Supported load balancers
When a filter needs to acquire a connection to a host in an upstream cluster, the cluster manager uses a load balancing policy to determine which host is selected. The load balancing policies are pluggable and are specified on a per upstream cluster basis in the configuration. Note that if no active health checking policy is configured for a cluster, all upstream cluster members are considered healthy, unless otherwise specified through health_status.
Weighted round robin
This is a simple policy in which each available upstream host is selected in round robin order. If weights are assigned to endpoints in a locality, then a weighted round robin schedule is used, where higher weighted endpoints will appear more often in the rotation to achieve the effective weighting.
Weighted least request
The least request load balancer uses different algorithms depending on whether hosts have the same or different weights.

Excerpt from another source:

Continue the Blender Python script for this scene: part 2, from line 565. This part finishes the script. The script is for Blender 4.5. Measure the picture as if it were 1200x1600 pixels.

all weights equal: An O(1) algorithm which selects N random available hosts as specified in the configuration (2 by default) and picks the host which has the fewest active requests (Mitzenmacher et al. has shown that this approach is nearly as good as an O(N) full scan). This is also known as P2C (power of two choices). The P2C load balancer has the property that a host with the highest number of active requests in the cluster will never receive new requests. It will be allowed to drain until it is less than or equal to all of the other hosts.
all weights not equal: If two or more hosts in the cluster have different load balancing weights, the load balancer shifts into a mode where it uses a weighted round robin schedule in which weights are dynamically adjusted based on the host’s request load at the time of selection (weight is divided by the current active request count. For example, a host with weight 2 and an active request count of 4 will have a synthetic weight of 2 / 4 = 0.5). This algorithm provides good balance at steady state but may not adapt to load imbalance as quickly. Additionally, unlike P2C, a host will never truly drain, though it will receive fewer requests over time.
Ring hash
The ring/modulo hash load balancer implements consistent hashing to upstream hosts. Each host is mapped onto a circle (the “ring”) by hashing its address; each request is then routed to a host by hashing some property of the request, and finding the nearest corresponding host clockwise around the ring. This technique is also commonly known as “Ketama” hashing, and like all hash-based load balancers, it is only effective when protocol routing is used that specifies a value to hash on.
Each host is hashed and placed on the ring some number of times proportional to its weight. For example, if host A has a weight of 1 and host B has a weight of 2, then there might be three entries on the ring: one for host A and two for host B. This doesn’t actually provide the desired 2:1 partitioning of the circle, however, since the computed hashes could be coincidentally very close to one another; so it is necessary to multiply the number of hashes per host—for example inserting 100 entries on the ring for host A and 200 entries for host B—to better approximate the desired distribution. Best practice is to explicitly set minimum_ring_size and maximum_ring_size, and monitor the min_hashes_per_host and max_hashes_per_host gauges to ensure good distribution. With the ring partitioned appropriately, the addition or removal of one host from a set of N hosts will affect only 1/N requests.
When priority based load balancing is in use, the priority level is also chosen by hash, so the endpoint selected will still be consistent when the set of backends is stable.
Maglev
The Maglev load balancer implements consistent hashing to upstream hosts. It uses the algorithm described in section 3.4 of this paper with a fixed table size of 65537 (see section 5.3 of the same paper). Maglev can be used as a drop in replacement for the ring hash load balancer any place in which consistent hashing is desired. Like the ring hash load balancer, a consistent hashing load balancer is only effective when protocol routing is used that specifies a value to hash on.
The table construction algorithm places each host in the table some number of times proportional to its weight, until the table is completely filled. For example, if host A has a weight of 1 and host B has a weight of 2, then host A will have 21,846 entries and host B will have 43,691 entries (totaling 65,537 entries). The algorithm attempts to place each host in the table at least once, regardless of the configured host and locality weights, so in some extreme cases the actual proportions may differ from the configured weights. For example, if the total number of hosts is larger than the fixed table size, then some hosts will get 1 entry each and the rest will get 0, regardless of weight. Best practice is to monitor the min_entries_per_host and max_entries_per_host gauges to ensure no hosts are underrepresented or missing.
In general, when compared to the ring hash (“ketama”) algorithm, Maglev has substantially faster table lookup build times as well as host selection times (approximately 10x and 5x respectively when using a large ring size of 256K entries). The downside of Maglev is that it is not as stable as ring hash. More keys will move position when hosts are removed (simulations show approximately double the keys will move). With that said, for many applications including Redis, Maglev is very likely a superior drop in replacement for ring hash. The advanced reader can use this benchmark to compare ring hash versus Maglev with different parameters.
Random
The random load balancer selects a random available host. The random load balancer generally performs better than round robin if no health checking policy is configured. Random selection avoids bias towards the host in the set that comes after a failed host.